The newly single need to take stock of their investments and make adjustments. Your portfolio might be cut in half in a divorce settlement. When you lose a spouse, you also lose someone to help contribute to your savings and investments if you both were working.

Losing a spouse, whether through divorce or death, can be one of the most stressful times in a woman’s life, said financial advisor Cathy Curtis, whose practice is largely focused on women clients. “This is particularly true if her spouse took the lead role in the family finances,” she said. “Besides grieving over a major loss, she has to worry about what she doesn’t know about her money.”
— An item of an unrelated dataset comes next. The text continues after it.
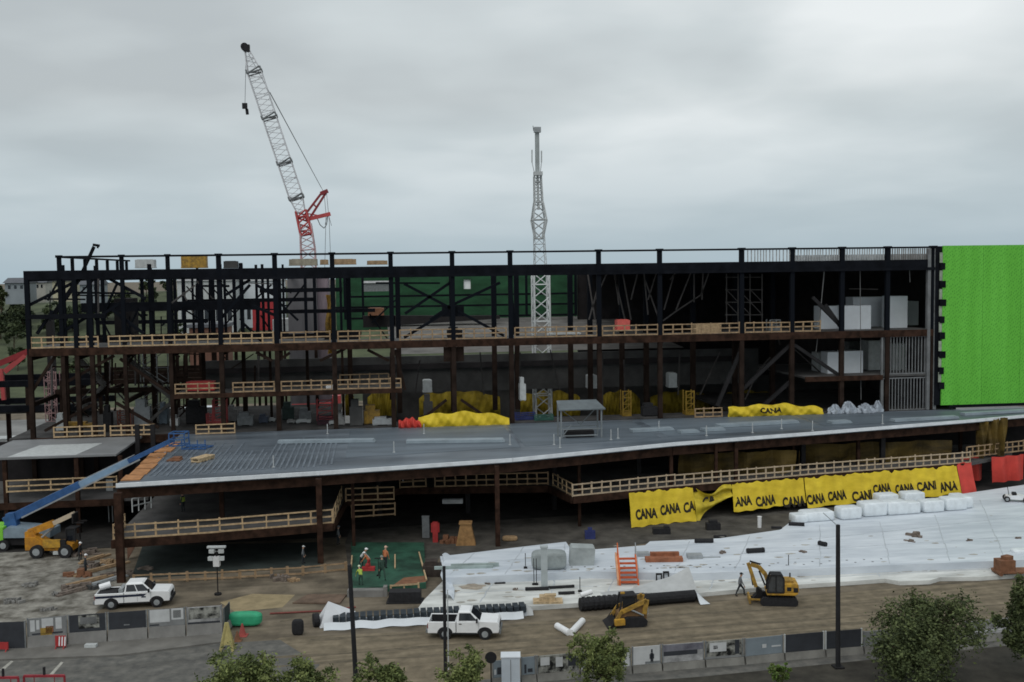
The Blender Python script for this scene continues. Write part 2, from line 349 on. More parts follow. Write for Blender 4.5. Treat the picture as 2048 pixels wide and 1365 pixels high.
for k, (x0, y0, x1, y1) in enumerate(((250, 715, 300, 760), (300, 762, 345, 800), (345, 802, 300, 842), (150, 715, 205, 770), (205, 772, 150, 830))):
    p, q = P(x0, y0, YF + 7), P(x1, y1, YF + 7); st = MB().beam(p, q, .16, .35).beam(p + V((0, 1.3, 0)), q + V((0, 1.3, 0)), .16, .35).beam(p + V((0, 0, 1.0)), q + V((0, 0, 1.0)), .07)
    for j in range(9): c = p.lerp(q, j / 9); st.box(c.x - .16, c.y, c.z + .1, c.x + .16, c.y + 1.3, c.z + .16)
    bpart(st, 'stair_flight', mat('stair_grey', (.10, .095, .09), .7, .3, 1))
for a in ((1490, 800, 1516, 742), (1516, 742, 1540, 715), (1100, 700, 1120, 780), (1205, 705, 1205, 846), (1248, 720, 1250, 800), (1360, 700, 1356, 790), (1400, 790, 1440, 705), (840, 720, 830, 790), (960, 705, 968, 790), (1040, 705, 1040, 790), (1545, 640, 1560, 690), (1590, 700, 1640, 745)):
    bpart(MB().beam(P(a[0], a[1], YF + 6), P(a[2], a[3], YF + 6), .16), 'inner_brace', mat('inner_steel', (.045, .04, .038), .8, .3, 1))
for a in ((1653, 506, 1632, 705), (1720, 520, 1722, 800), (1779, 520, 1774, 660), (1818, 520, 1820, 565), (1648, 540, 1640, 640)):
    bpart(MB().tube(P(a[0], a[1], YF + .7), P(a[2], a[3], YF + .7), .05, 5), 'hanging_cable', mat('cable_grey', (.14, .14, .14), .6, .1, 1))
bpart(MB().beam(P(1698, 578, YF + 3), P(1756, 579, YF + 3), .12), 'inner_brace', MATS['inner_steel'])
bpart(MB().cbox((fx(906), YF + .3, ZF3 + 2.7), 2.6, .1, 1.2), 'gusset', STEEL)
bpart(MB().cbox((fx(906), YF + .3, ZF3 - 2.6), 2.4, .1, 1.7), 'gusset', COLM)
# floors
def edge(px0, px1, py, z, t, m, name='edge_beam', dy=0):
    bpart(MB().box(fx(px0), YF - .30 + dy, z - t, fx(px1), YF - .04 + dy, z), name, m)
bpart(MB().box(XL, YF - .03, ZF3 - .25, fx(640), YF + 8.6, ZF3 - .01), 'floor_slab', SLAB)
bpart(MB().box(fx(640), YF - .03, ZF3 - .25, fx(1872), YF + 5.0, ZF3 - .01), 'floor_slab', SLAB)
bpart(MB().box(fx(1480), YF + 5.01, ZF3 - .26, fx(1872), YF + 22, ZF3 - .012), 'floor_slab', SLAB)
edge(55, 1868, 690, ZF3, .85, RUST)
bpart(MB().box(fx(342), YF - .03, ZF2 - .25, fx(800), YF + 5, ZF2 - .01), 'floor_slab', SLAB)
edge(342, 800, 790, ZF2, .5, RUST)
bpart(MB().box(fx(1610), YF - .03, ZF2 - .25, fx(1872), YF + 18, ZF2 - .01), 'floor_slab', SLAB)
edge(1610, 1765, 755, ZF2, .6, RUST)
bpart(MB().box(-41, YF - .03, ZF1 - .35, fx(672, 850), YF + 24, ZF1 - .01), 'floor_slab', mat('dirty_slab', (.05, .048, .047), .9, .4, .5))
bpart(MB().box(fx(672, 850) + .01, YF - .03, ZF1 - .35, fx(1490, 850), YF + 4, ZF1 - .01), 'floor_slab', MATS['dirty_slab'])
bpart(MB().box(fx(1490, 850) + .01, YF - .03, ZF1 - .35, 72, YF + 24, ZF1 - .01), 'floor_slab', MATS['dirty_slab'])
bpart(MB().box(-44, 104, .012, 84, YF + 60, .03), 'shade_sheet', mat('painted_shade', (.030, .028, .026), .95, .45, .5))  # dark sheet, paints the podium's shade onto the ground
bpart(MB().box(XL, YF - .35, ZF1 - .9, fx(400, 860), YF - .04, ZF1 - .02), 'edge_beam', RUST)
# seating bowl behind: dark rim wall, grey raked slab, far sheathing, core
bpart(MB().box(fx(366) , YF + 14, 10.5, fx(1600), YF + 14.6, 15.25), 'bowl_wall', DCONC)
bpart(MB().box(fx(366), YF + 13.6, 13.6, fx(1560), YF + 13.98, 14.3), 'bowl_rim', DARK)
bowl = MB().grid(lambda u, v: (2 + 41 * u, YF + 20 + 48 * v, 15.1 + 2.6 * v + .0 * u), 2, 16)
bpart(bowl, 'seating_slab', mat('bowl_concrete', (.135, .128, .12), .95, .3, .3))
YG = YF + 70
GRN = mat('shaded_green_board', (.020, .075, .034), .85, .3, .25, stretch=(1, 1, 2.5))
def gx(px): return PX(px, 600, YG)
def gz(py, px=900): return PZ(px, py, YG)
gw = MB()
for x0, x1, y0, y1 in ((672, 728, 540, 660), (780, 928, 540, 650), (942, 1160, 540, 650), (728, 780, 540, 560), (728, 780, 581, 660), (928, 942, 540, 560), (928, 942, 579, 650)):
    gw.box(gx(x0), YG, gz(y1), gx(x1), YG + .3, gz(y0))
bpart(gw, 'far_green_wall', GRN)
bpart(MB().box(gx(927.5), YG + .4, gz(580), gx(942.5), YG + .5, gz(559)), 'white_opening_board', mat('bright_board', (.9, .92, .92), .5, .02, 1))
for y0, y1, py in ((690, 1150, 591), (665, 1150, 612), (690, 1150, 634)):
    bpart(MB().box(PX(y0, 600, YG - 8), YG - 8.3, PZ(900, py + 2, YG - 8), PX(y1, 600, YG - 8), YG - 8, PZ(900, py - 2, YG - 8)), 'girt', STEEL)
for px in (690, 726, 990, 1052, 1138, 1150):
    bpart(MB().box(PX(px, 600, YG - 8) - .2, YG - 8.8, ZF3, PX(px, 600, YG - 8) + .2, YG - 8.4, 26), 'column', COLM)
bpart(MB().box(PX(726, 640, YG - 14), YG - 14, PZ(760, 655, YG - 14), PX(790, 640, YG - 14), YG - 12, PZ(760, 632, YG - 14)), 'dark_girder', DARK)
bpart(MB().prism([P(780, 632, YG - 14), P(780, 652, YG - 14), P(1000, 638, YG - 14), P(1000, 632, YG - 14)], (0, 2, 0)), 'dark_girder', DARK)
bpart(MB().box(PX(576, 620, YF + 26), YF + 26, 8, PX(634, 620, YF + 26), YF + 32, 26.9), 'core_wall', mat('core_concrete', (.185, .18, .19), .9, .18, .25, stretch=(2.5, 1, .5)))
bpart(MB().box(PX(635, 620, YF + 27), YF + 27, 8, PX(657, 620, YF + 27), YF + 33, 26.6), 'core_wall', mat('core_board', (.26, .21, .235), .9, .18, .5, stretch=(3, 1, .6)))
ydr = MB().grid(lambda u, v: (PX(652 + 16 * u + 3 * sin(v * 9), 620, YF + 22), YF + 22 + .3 * sin(u * 9 + v * 4), PZ(660, 590 + 118 * v, YF + 22)), 8, 12)
bpart(ydr, 'hanging_drape', YDARK)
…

It is often wise, especially in the case of a spouse’s death, to wait a bit before making major financial adjustments, Curtis recommended. Then, it’s important to consider, “age, time frame, financial goals, need for return and risk tolerance,” in determining what investing moves to make next. A diversified portfolio can help ensure that “no one asset class can derail the long-term returns on the portfolio,” she added.

7. Retirement

A common misconception about retirement is that this is a destination, so to speak. Once you reach retirement you still might have 20 or more years to live. Your investments will generally need some level of growth from stocks, or stock mutual funds and ETFs in order to stay ahead of inflation.

“In retirement, it is advisable to have a mix of income-producing investments, such as bonds, long-term and short-term maturities, dividend-paying stocks, as well as equity mutual funds for the very long term,” said Odesser said. “Some money will provide an income now, and some will provide funds for the future.”